-- START EXCERPTED DATA --

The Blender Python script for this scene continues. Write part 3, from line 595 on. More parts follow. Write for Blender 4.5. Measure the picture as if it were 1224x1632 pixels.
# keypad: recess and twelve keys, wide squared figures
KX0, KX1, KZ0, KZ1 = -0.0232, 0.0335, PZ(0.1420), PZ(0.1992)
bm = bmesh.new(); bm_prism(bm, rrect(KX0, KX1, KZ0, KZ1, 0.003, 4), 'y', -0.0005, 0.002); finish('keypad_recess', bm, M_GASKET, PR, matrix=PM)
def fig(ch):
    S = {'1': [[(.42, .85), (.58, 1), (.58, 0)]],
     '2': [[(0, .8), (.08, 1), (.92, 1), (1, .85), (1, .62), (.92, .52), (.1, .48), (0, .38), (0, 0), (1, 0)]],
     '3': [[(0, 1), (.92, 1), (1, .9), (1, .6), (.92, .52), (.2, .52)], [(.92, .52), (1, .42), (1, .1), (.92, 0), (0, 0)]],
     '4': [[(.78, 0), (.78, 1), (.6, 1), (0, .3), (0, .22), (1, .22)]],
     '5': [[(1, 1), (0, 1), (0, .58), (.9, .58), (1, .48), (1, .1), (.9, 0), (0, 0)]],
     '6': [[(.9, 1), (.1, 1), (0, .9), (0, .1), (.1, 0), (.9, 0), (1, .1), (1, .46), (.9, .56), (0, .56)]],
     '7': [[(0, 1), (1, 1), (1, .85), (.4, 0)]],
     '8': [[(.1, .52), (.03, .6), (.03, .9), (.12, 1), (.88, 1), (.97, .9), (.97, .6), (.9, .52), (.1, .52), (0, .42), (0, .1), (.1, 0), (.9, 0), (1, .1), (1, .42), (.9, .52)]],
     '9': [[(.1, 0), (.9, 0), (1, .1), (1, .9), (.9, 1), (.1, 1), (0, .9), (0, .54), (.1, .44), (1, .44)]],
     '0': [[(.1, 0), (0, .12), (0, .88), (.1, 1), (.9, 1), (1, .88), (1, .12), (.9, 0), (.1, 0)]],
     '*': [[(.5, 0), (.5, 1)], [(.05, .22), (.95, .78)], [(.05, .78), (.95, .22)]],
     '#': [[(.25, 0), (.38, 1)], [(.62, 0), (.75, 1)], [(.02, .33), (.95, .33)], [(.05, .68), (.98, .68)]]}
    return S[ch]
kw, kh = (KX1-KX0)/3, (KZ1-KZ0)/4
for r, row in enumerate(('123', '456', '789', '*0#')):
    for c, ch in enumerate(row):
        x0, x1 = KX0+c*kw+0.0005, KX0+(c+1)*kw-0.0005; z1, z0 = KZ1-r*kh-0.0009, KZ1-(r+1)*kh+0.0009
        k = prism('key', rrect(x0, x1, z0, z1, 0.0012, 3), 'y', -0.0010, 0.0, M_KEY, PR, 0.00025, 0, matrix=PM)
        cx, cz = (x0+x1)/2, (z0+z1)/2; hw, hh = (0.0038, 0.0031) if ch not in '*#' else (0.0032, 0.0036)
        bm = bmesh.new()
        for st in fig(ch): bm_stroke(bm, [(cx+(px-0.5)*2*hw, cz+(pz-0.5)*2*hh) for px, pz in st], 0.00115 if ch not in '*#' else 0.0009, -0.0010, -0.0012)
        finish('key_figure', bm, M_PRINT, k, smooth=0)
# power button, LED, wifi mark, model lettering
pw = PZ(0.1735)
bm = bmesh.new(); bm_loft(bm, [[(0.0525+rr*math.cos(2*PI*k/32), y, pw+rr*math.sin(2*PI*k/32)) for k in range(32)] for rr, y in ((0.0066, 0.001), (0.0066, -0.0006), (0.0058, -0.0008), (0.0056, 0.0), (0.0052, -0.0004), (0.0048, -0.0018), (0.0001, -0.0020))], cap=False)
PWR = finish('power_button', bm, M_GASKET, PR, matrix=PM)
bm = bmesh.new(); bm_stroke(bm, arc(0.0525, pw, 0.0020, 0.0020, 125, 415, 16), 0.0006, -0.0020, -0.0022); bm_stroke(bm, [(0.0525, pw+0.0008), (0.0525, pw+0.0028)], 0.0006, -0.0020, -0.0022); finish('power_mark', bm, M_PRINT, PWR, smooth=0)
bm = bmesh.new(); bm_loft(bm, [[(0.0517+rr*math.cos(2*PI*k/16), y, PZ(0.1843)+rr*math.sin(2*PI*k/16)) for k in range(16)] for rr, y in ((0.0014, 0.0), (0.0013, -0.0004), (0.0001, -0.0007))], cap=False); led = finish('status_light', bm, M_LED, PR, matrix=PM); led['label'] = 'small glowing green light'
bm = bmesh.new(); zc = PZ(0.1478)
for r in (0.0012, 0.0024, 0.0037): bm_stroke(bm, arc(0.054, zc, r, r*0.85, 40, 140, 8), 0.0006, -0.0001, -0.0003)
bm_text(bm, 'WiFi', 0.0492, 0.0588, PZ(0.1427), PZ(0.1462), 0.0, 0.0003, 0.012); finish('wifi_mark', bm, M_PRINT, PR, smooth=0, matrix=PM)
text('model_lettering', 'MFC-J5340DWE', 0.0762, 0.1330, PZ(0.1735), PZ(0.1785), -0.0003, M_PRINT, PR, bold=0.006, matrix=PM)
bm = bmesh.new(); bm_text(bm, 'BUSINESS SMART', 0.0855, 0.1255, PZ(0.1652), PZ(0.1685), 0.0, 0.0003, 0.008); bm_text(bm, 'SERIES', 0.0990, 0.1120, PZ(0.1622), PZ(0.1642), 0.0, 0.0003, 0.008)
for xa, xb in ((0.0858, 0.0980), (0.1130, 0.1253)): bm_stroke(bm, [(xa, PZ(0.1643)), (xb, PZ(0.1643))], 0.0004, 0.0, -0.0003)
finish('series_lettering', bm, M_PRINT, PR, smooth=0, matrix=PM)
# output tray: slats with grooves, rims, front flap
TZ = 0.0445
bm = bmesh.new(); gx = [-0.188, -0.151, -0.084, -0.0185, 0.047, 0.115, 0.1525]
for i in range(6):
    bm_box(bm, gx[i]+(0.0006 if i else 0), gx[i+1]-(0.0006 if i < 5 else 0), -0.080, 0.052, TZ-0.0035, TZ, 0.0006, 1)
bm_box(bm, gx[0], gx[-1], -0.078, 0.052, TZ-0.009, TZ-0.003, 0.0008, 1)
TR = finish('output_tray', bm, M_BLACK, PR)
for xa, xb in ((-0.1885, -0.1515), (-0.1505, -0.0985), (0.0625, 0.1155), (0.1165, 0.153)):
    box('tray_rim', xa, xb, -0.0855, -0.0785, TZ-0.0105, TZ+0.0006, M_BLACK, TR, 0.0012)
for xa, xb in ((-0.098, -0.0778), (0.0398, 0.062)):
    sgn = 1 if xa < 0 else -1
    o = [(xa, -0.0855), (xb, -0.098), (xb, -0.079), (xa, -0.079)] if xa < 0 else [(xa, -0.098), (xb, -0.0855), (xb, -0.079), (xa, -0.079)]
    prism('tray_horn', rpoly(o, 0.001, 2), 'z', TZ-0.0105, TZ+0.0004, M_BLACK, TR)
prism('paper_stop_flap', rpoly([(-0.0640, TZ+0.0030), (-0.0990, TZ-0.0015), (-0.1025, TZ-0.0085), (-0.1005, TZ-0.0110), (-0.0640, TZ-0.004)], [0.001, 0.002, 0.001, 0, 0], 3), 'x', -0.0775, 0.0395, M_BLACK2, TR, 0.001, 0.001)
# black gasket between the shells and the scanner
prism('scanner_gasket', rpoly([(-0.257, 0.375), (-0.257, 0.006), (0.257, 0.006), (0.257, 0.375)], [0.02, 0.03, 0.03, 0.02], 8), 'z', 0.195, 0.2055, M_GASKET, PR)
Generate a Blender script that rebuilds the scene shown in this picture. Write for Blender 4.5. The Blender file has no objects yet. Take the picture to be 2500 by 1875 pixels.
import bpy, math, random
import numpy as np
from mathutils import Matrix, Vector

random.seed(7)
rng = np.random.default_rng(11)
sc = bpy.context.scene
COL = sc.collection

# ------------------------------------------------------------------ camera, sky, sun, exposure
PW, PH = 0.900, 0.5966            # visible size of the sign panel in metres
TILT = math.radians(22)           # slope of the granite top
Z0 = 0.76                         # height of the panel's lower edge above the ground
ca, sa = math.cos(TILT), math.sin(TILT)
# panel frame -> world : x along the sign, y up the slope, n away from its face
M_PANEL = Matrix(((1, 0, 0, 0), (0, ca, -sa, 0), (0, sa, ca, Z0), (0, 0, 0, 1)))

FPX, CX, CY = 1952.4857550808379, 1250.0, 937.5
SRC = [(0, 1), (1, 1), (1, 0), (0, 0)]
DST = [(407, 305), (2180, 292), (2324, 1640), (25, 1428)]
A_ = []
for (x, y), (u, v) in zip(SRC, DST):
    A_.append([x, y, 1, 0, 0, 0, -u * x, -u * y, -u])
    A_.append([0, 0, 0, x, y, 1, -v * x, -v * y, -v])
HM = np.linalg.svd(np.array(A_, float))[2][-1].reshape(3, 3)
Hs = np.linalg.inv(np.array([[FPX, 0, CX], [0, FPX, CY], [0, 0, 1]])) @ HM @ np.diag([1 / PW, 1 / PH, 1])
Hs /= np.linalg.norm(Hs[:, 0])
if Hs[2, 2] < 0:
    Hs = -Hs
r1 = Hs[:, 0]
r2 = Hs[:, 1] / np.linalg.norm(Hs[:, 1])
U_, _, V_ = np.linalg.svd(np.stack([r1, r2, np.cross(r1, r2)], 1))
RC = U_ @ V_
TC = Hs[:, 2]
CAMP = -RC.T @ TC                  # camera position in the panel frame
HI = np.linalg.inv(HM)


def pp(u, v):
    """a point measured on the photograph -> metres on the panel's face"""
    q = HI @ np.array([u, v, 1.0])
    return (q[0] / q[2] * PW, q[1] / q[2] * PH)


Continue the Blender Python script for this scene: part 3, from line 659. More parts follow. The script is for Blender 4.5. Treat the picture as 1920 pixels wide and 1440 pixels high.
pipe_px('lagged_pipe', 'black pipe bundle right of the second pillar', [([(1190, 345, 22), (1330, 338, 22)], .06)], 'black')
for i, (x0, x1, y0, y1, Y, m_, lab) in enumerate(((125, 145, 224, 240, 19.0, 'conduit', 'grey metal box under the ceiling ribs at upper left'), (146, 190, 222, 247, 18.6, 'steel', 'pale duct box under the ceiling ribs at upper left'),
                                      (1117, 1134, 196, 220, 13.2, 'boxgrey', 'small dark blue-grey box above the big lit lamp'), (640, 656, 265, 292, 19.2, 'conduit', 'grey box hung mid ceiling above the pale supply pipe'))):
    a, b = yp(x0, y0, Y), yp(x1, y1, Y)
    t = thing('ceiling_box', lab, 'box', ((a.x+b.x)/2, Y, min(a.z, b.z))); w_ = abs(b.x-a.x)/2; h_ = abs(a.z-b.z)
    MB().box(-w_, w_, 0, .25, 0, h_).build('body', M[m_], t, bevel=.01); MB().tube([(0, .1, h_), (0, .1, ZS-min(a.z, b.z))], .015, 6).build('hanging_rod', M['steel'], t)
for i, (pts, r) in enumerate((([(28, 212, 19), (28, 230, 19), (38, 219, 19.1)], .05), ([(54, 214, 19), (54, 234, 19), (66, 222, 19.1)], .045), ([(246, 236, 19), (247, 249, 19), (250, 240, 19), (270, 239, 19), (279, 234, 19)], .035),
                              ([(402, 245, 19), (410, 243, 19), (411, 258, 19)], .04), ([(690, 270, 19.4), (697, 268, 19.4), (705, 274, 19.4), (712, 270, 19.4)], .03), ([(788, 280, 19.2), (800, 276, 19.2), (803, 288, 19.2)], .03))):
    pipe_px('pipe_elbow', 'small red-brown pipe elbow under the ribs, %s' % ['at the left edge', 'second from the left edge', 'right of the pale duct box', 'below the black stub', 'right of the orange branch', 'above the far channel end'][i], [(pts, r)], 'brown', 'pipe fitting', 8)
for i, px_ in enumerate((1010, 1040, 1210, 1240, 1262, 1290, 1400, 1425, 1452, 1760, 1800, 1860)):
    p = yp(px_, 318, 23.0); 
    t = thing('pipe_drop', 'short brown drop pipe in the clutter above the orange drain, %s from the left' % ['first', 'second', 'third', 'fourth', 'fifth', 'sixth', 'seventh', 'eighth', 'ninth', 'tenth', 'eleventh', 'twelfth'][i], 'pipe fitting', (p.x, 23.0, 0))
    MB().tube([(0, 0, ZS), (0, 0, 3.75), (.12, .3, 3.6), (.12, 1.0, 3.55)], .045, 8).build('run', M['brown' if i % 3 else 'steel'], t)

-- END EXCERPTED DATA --

Copy each line that holds the word "Python".

#### EXPECTED ANSWER:
The Blender Python script for this scene continues. Write part 3, from line 595 on. More parts follow. Write for Blender 4.5. Measure the picture as if it were 1224x1632 pixels.
Continue the Blender Python script for this scene: part 3, from line 659. More parts follow. The script is for Blender 4.5. Treat the picture as 1920 pixels wide and 1440 pixels high.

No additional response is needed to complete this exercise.